Each line of the listing must be transcribed exactly, except for the images, which should be excluded.

◆ Source data ◆
[BEGIN]
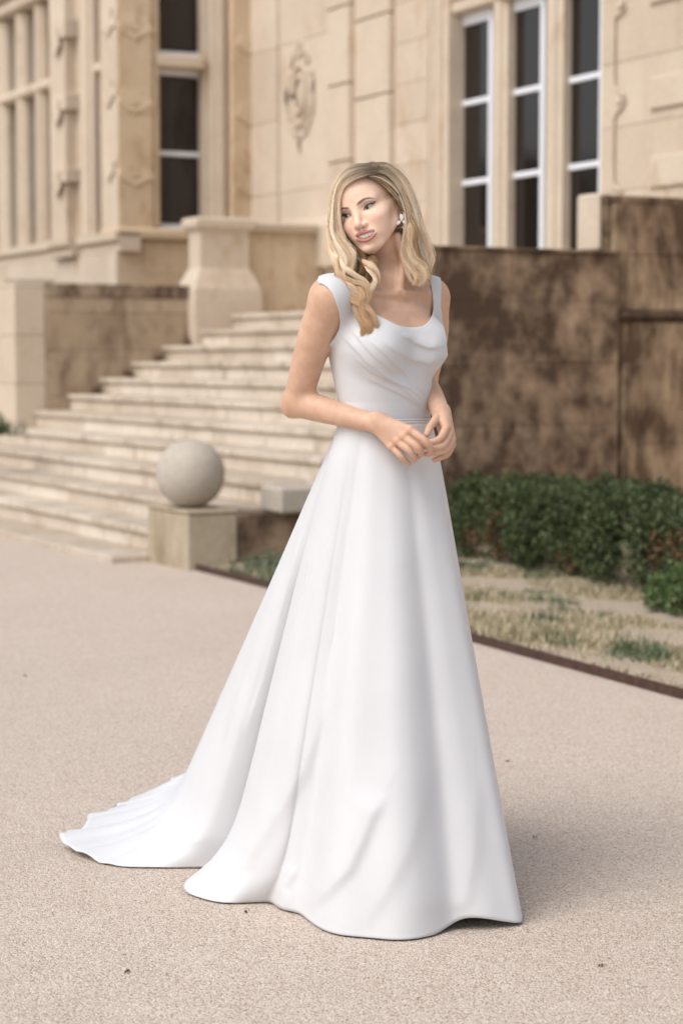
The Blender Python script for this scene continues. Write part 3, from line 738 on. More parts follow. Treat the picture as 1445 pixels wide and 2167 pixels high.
# ============================================================ THE BRIDE
Y0 = 4.62
def P3(px, py, dy=0.0): return at(px, py, Y0+dy)
def smooth1(a, sig, closed=False):
    """gaussian smoothing of rows of a along axis 0"""
    n = int(sig*3)+1; k = np.exp(-.5*(np.arange(-n, n+1)/sig)**2); k /= k.sum()
    pad = np.pad(a, ((n, n), (0, 0)), 'wrap' if closed else 'edge')
    return np.stack([np.convolve(pad[:, i], k, 'valid') for i in range(a.shape[1])], 1)
def resample(pts, n):
    pts = np.asarray(pts, float); d = np.r_[0, np.cumsum(np.linalg.norm(np.diff(pts[:, :3], axis=0), axis=1))]
    t = np.linspace(0, d[-1], n); return np.stack([np.interp(t, d, pts[:, i]) for i in range(pts.shape[1])], 1)
# ---- signed-distance modelling: a list of shapes joined by smooth unions and cuts
class Sdf:
    def __init__(s): s.p = []
    def cap(s, a, b, r1, r2=None, k=.01, op='u'):
        a, b = np.asarray(a, float), np.asarray(b, float); r2 = r1 if r2 is None else r2
        s.p.append((op, 'c', (a, b, r1, r2), k, (a+b)/2, np.linalg.norm(a-b)/2+max(r1, r2)))
    def chain(s, pts, k=.01, op='u'):
        A_ = np.array([p[0] for p in pts], float); r_ = np.array([p[1] for p in pts], float)
        if len(A_) > 2:
            X = np.column_stack([A_, r_]); E = np.vstack([2*X[0]-X[1], X, 2*X[-1]-X[-2]]); out = []
            for i in range(len(X)-1):
                p0, p1, p2, p3 = E[i:i+4]; m1, m2 = (p2-p0)*.5, (p3-p1)*.5
                for t in np.linspace(0, 1, 6, endpoint=False): t2, t3 = t*t, t**3; out.append(p1*(2*t3-3*t2+1)+m1*(t3-2*t2+t)+p2*(3*t2-2*t3)+m2*(t3-t2))
            out.append(X[-1]); out = np.array(out); A_, r_ = out[:, :3], out[:, 3]
        c = (A_.min(0)+A_.max(0))/2
        s.p.append((op, 'h', (A_, r_), k, c, np.linalg.norm(A_-c, axis=1).max()+r_.max()))
    def ell(s, c, r, Rm=None, k=.01, op='u'):
        s.p.append((op, 'e', (np.asarray(c, float), np.asarray(r, float), np.eye(3) if Rm is None else Rm), k, np.asarray(c, float), max(r)))
    def loft(s, secs, L, F, k=.01):
        """secs rows: z, cx, cy, a (along L), b (along F)"""
        secs = np.array(sorted(secs, key=lambda q: q[0])); c = np.array([secs[:, 1].mean(), secs[:, 2].mean(), (secs[0, 0]+secs[-1, 0])/2])
        s.p.append(('u', 'l', (secs, L, F), k, c, (secs[-1, 0]-secs[0, 0])/2+.2))
def ev(kind, a, P):
    if kind == 'c':
        A_, B_, r1, r2 = a; ab = B_-A_; L2 = max(ab.dot(ab), 1e-12); pa = P-A_; t = np.clip(pa@ab/L2, 0, 1)
        return np.sqrt(((pa-t[..., None]*ab)**2).sum(-1))-(r1+(r2-r1)*t)
    if kind == 'h':
        A_, r_ = a; D = None
        for i in range(len(A_)-1):
            e = ev('c', (A_[i], A_[i+1], r_[i], r_[i+1]), P); ks = .0006
            D = e if D is None else comb('u', D, e, ks)
        return D
    if kind == 'e':
        c, r, Rm = a; q = (P-c)@Rm; k0 = np.sqrt(((q/r)**2).sum(-1)); k1 = np.sqrt(((q/(r*r))**2).sum(-1))+1e-9
        return k0*(k0-1)/k1
    if kind == 'l':
        S, L, F = a; z = np.clip(P[..., 2], S[0, 0], S[-1, 0]); v = [np.interp(z, S[:, 0], S[:, i]) for i in range(1, 5)]
        dx, dy = P[..., 0]-v[0], P[..., 1]-v[1]; u = dx*L[0]+dy*L[1]; w = dx*F[0]+dy*F[1]
        k0 = np.sqrt((u/v[2])**2+(w/v[3])**2)+1e-9; k1 = np.sqrt((u/v[2]**2)**2+(w/v[3]**2)**2)+1e-9
        d2 = k0*(k0-1)/k1; dz = np.abs(P[..., 2]-z); return np.where(dz > 0, np.sqrt(np.maximum(d2, 0)**2+dz**2)+np.minimum(d2, 0), d2)
def comb(op, d, e, k):
    if op == 'u': h = np.maximum(k-np.abs(d-e), 0)/k; return np.minimum(d, e)-h*h*k*.25
    e = -e; h = np.maximum(k-np.abs(d-e), 0)/k; return np.maximum(d, e)+h*h*k*.25
def field(prims, P, C=None, rad=0.0):
    """P: (nblocks, m, 3) points; C block centres; rad block radius"""
    D = np.full(P.shape[:-1], .5)
    for op, kind, a, k, c, R_ in prims:
        if C is None: D = comb(op, D, ev(kind, a, P), k); continue
        idx = np.nonzero(np.linalg.norm(C-c, axis=1) < R_+rad+max(k, .01)+.012)[0]
        if len(idx): D[idx] = comb(op, D[idx], ev(kind, a, P[idx]), k)
    return D
import openvdb
def polygonize(prims, lo, hi, h, post=None, margin=.006, offs=0.0):
    lo = np.asarray(lo, float); hi = np.asarray(hi, float); B = 8; nb = np.ceil((hi-lo)/(h*B)).astype(int)
    gx = [lo[i]+(np.arange(nb[i])+.5)*h*B-h*.5 for i in range(3)]
    C = np.stack(np.meshgrid(*gx, indexing='ij'), -1).reshape(-1, 3)
    D0 = field(prims, C[:, None, :])[:, 0]
    near = np.abs(D0-offs) < h*B*.9+margin
    full = np.repeat(np.repeat(np.repeat(np.where(D0 > 0, .05, -.05).reshape(nb).astype(np.float32), B, 0), B, 1), B, 2)
    o = (np.arange(B)-(B-1)/2)*h; off = np.stack(np.meshgrid(o, o, o, indexing='ij'), -1).reshape(-1, 3)
    idx = np.nonzero(near)[0]; view = full.reshape(nb[0], B, nb[1], B, nb[2], B)
    for s in range(0, len(idx), 1500):
        ii = idx[s:s+1500]; P = C[ii][:, None, :]+off[None]
        D = field(prims, P, C[ii], h*B*.87)
        if post is not None: D = post(D, P)
        bi = np.stack(np.unravel_index(ii, nb), 1)
        view[bi[:, 0], :, bi[:, 1], :, bi[:, 2], :] = D.reshape(-1, B, B, B).astype(np.float32)
    g_ = openvdb.FloatGrid(); g_.copyFromArray(full)
    v, t, q = g_.convertToPolygons(isovalue=0.0, adaptivity=0.0)
    v = np.asarray(v)*h+lo; q = np.asarray(q)[:, ::-1].astype(np.int32)
    return v, q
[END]
◆ Task output ◆
The Blender Python script for this scene continues. Write part 3, from line 738 on. More parts follow. Treat the picture as 1445 pixels wide and 2167 pixels high.
# ============================================================ THE BRIDE
Y0 = 4.62
def P3(px, py, dy=0.0): return at(px, py, Y0+dy)
def smooth1(a, sig, closed=False):
    """gaussian smoothing of rows of a along axis 0"""
    n = int(sig*3)+1; k = np.exp(-.5*(np.arange(-n, n+1)/sig)**2); k /= k.sum()
    pad = np.pad(a, ((n, n), (0, 0)), 'wrap' if closed else 'edge')
    return np.stack([np.convolve(pad[:, i], k, 'valid') for i in range(a.shape[1])], 1)
def resample(pts, n):
    pts = np.asarray(pts, float); d = np.r_[0, np.cumsum(np.linalg.norm(np.diff(pts[:, :3], axis=0), axis=1))]
    t = np.linspace(0, d[-1], n); return np.stack([np.interp(t, d, pts[:, i]) for i in range(pts.shape[1])], 1)
# ---- signed-distance modelling: a list of shapes joined by smooth unions and cuts
class Sdf:
    def __init__(s): s.p = []
    def cap(s, a, b, r1, r2=None, k=.01, op='u'):
        a, b = np.asarray(a, float), np.asarray(b, float); r2 = r1 if r2 is None else r2
        s.p.append((op, 'c', (a, b, r1, r2), k, (a+b)/2, np.linalg.norm(a-b)/2+max(r1, r2)))
    def chain(s, pts, k=.01, op='u'):
        A_ = np.array([p[0] for p in pts], float); r_ = np.array([p[1] for p in pts], float)
        if len(A_) > 2:
            X = np.column_stack([A_, r_]); E = np.vstack([2*X[0]-X[1], X, 2*X[-1]-X[-2]]); out = []
            for i in range(len(X)-1):
                p0, p1, p2, p3 = E[i:i+4]; m1, m2 = (p2-p0)*.5, (p3-p1)*.5
                for t in np.linspace(0, 1, 6, endpoint=False): t2, t3 = t*t, t**3; out.append(p1*(2*t3-3*t2+1)+m1*(t3-2*t2+t)+p2*(3*t2-2*t3)+m2*(t3-t2))
            out.append(X[-1]); out = np.array(out); A_, r_ = out[:, :3], out[:, 3]
        c = (A_.min(0)+A_.max(0))/2
        s.p.append((op, 'h', (A_, r_), k, c, np.linalg.norm(A_-c, axis=1).max()+r_.max()))
    def ell(s, c, r, Rm=None, k=.01, op='u'):
        s.p.append((op, 'e', (np.asarray(c, float), np.asarray(r, float), np.eye(3) if Rm is None else Rm), k, np.asarray(c, float), max(r)))
    def loft(s, secs, L, F, k=.01):
        """secs rows: z, cx, cy, a (along L), b (along F)"""
        secs = np.array(sorted(secs, key=lambda q: q[0])); c = np.array([secs[:, 1].mean(), secs[:, 2].mean(), (secs[0, 0]+secs[-1, 0])/2])
        s.p.append(('u', 'l', (secs, L, F), k, c, (secs[-1, 0]-secs[0, 0])/2+.2))
def ev(kind, a, P):
    if kind == 'c':
        A_, B_, r1, r2 = a; ab = B_-A_; L2 = max(ab.dot(ab), 1e-12); pa = P-A_; t = np.clip(pa@ab/L2, 0, 1)
        return np.sqrt(((pa-t[..., None]*ab)**2).sum(-1))-(r1+(r2-r1)*t)
    if kind == 'h':
        A_, r_ = a; D = None
        for i in range(len(A_)-1):
            e = ev('c', (A_[i], A_[i+1], r_[i], r_[i+1]), P); ks = .0006
            D = e if D is None else comb('u', D, e, ks)
        return D
    if kind == 'e':
        c, r, Rm = a; q = (P-c)@Rm; k0 = np.sqrt(((q/r)**2).sum(-1)); k1 = np.sqrt(((q/(r*r))**2).sum(-1))+1e-9
        return k0*(k0-1)/k1
    if kind == 'l':
        S, L, F = a; z = np.clip(P[..., 2], S[0, 0], S[-1, 0]); v = [np.interp(z, S[:, 0], S[:, i]) for i in range(1, 5)]
        dx, dy = P[..., 0]-v[0], P[..., 1]-v[1]; u = dx*L[0]+dy*L[1]; w = dx*F[0]+dy*F[1]
        k0 = np.sqrt((u/v[2])**2+(w/v[3])**2)+1e-9; k1 = np.sqrt((u/v[2]**2)**2+(w/v[3]**2)**2)+1e-9
        d2 = k0*(k0-1)/k1; dz = np.abs(P[..., 2]-z); return np.where(dz > 0, np.sqrt(np.maximum(d2, 0)**2+dz**2)+np.minimum(d2, 0), d2)
def comb(op, d, e, k):
    if op == 'u': h = np.maximum(k-np.abs(d-e), 0)/k; return np.minimum(d, e)-h*h*k*.25
    e = -e; h = np.maximum(k-np.abs(d-e), 0)/k; return np.maximum(d, e)+h*h*k*.25
def field(prims, P, C=None, rad=0.0):
    """P: (nblocks, m, 3) points; C block centres; rad block radius"""
    D = np.full(P.shape[:-1], .5)
    for op, kind, a, k, c, R_ in prims:
        if C is None: D = comb(op, D, ev(kind, a, P), k); continue
        idx = np.nonzero(np.linalg.norm(C-c, axis=1) < R_+rad+max(k, .01)+.012)[0]
        if len(idx): D[idx] = comb(op, D[idx], ev(kind, a, P[idx]), k)
    return D
import openvdb
def polygonize(prims, lo, hi, h, post=None, margin=.006, offs=0.0):
    lo = np.asarray(lo, float); hi = np.asarray(hi, float); B = 8; nb = np.ceil((hi-lo)/(h*B)).astype(int)
    gx = [lo[i]+(np.arange(nb[i])+.5)*h*B-h*.5 for i in range(3)]
    C = np.stack(np.meshgrid(*gx, indexing='ij'), -1).reshape(-1, 3)
    D0 = field(prims, C[:, None, :])[:, 0]
    near = np.abs(D0-offs) < h*B*.9+margin
    full = np.repeat(np.repeat(np.repeat(np.where(D0 > 0, .05, -.05).reshape(nb).astype(np.float32), B, 0), B, 1), B, 2)
    o = (np.arange(B)-(B-1)/2)*h; off = np.stack(np.meshgrid(o, o, o, indexing='ij'), -1).reshape(-1, 3)
    idx = np.nonzero(near)[0]; view = full.reshape(nb[0], B, nb[1], B, nb[2], B)
    for s in range(0, len(idx), 1500):
        ii = idx[s:s+1500]; P = C[ii][:, None, :]+off[None]
        D = field(prims, P, C[ii], h*B*.87)
        if post is not None: D = post(D, P)
        bi = np.stack(np.unravel_index(ii, nb), 1)
        view[bi[:, 0], :, bi[:, 1], :, bi[:, 2], :] = D.reshape(-1, B, B, B).astype(np.float32)
    g_ = openvdb.FloatGrid(); g_.copyFromArray(full)
    v, t, q = g_.convertToPolygons(isovalue=0.0, adaptivity=0.0)
    v = np.asarray(v)*h+lo; q = np.asarray(q)[:, ::-1].astype(np.int32)
    return v, q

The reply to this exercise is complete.